Out of more than 100,000 people stopped and searched by police using controversial anti-terror powers not one single arrest was made for terrorism-related offences, new figures show.
UK searches: Getty image |
A total of 101,248 stops and searches were made under section 44 of the Terrorism Act 2000 in 2009/10, but only one in every 200 led to an arrest and none of these were terror-related, the figures released by the Home Office showed.
Theresa May, the Home Secretary, ordered a review of the controversial stop and search powers earlier this year, saying she wanted to correct ”mistakes” made by the Labour government which, she said, was allowed to ”ride roughshod” over civil liberties.
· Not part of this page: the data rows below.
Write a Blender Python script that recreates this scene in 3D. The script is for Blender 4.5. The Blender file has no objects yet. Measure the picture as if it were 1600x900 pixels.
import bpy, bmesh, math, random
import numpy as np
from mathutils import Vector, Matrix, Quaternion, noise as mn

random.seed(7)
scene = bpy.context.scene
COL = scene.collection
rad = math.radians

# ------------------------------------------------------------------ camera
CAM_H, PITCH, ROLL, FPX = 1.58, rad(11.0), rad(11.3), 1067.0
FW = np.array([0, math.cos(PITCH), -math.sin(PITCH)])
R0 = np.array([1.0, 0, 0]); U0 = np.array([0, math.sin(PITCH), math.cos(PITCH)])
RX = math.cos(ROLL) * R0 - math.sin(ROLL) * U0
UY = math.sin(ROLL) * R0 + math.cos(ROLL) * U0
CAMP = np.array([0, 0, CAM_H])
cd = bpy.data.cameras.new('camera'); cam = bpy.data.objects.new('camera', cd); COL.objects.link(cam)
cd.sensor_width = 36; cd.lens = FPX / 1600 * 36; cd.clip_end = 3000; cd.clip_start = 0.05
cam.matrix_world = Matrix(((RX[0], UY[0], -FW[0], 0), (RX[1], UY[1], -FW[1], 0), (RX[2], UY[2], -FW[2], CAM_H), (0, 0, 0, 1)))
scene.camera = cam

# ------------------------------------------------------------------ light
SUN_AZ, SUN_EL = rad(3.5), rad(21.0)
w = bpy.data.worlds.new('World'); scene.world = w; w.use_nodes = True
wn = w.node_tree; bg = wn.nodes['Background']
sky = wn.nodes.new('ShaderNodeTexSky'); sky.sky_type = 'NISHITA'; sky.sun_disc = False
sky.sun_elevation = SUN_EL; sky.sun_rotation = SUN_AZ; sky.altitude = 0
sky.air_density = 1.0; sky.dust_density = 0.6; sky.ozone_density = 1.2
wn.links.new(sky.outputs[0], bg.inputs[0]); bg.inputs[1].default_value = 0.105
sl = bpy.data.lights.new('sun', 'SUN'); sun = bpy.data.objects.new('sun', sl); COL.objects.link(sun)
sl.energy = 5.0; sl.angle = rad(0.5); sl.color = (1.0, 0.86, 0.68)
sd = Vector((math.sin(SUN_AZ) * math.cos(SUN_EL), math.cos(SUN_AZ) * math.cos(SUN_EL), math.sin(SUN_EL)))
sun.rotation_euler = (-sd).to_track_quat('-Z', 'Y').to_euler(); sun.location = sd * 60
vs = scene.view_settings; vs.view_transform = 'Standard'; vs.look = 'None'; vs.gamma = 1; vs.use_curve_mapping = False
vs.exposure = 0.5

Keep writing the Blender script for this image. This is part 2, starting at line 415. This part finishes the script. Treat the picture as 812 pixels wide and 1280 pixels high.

The powers allow officers to stop anyone in a specified area without the need for reasonable suspicion.
Across Great Britain, 506 arrests were made after people were stopped and searched under section 44 of the Terrorism Act, 0.5 per cent of the 101,248 stops and searches, compared with 10 per cent of stops carried out using non-terror powers.
But the use of the stop and search powers fell by 60 per cent compared with 2008/09, the figures showed.
Anti-terrorism chiefs ordered an escalation in the use of the powers after the failed bomb attack against the Tiger Tiger nightclub in London’s Haymarket in 2007.
That resulted in more than a quarter of a million people being searched in 2008/09 – the highest on record and more than twice the level of the previous year.
But after a public outcry over the use of searches, which have a disproportionate effect upon minority groups, Metropolitan Police Commissioner Sir Paul Stephenson ordered them to be scaled back in London.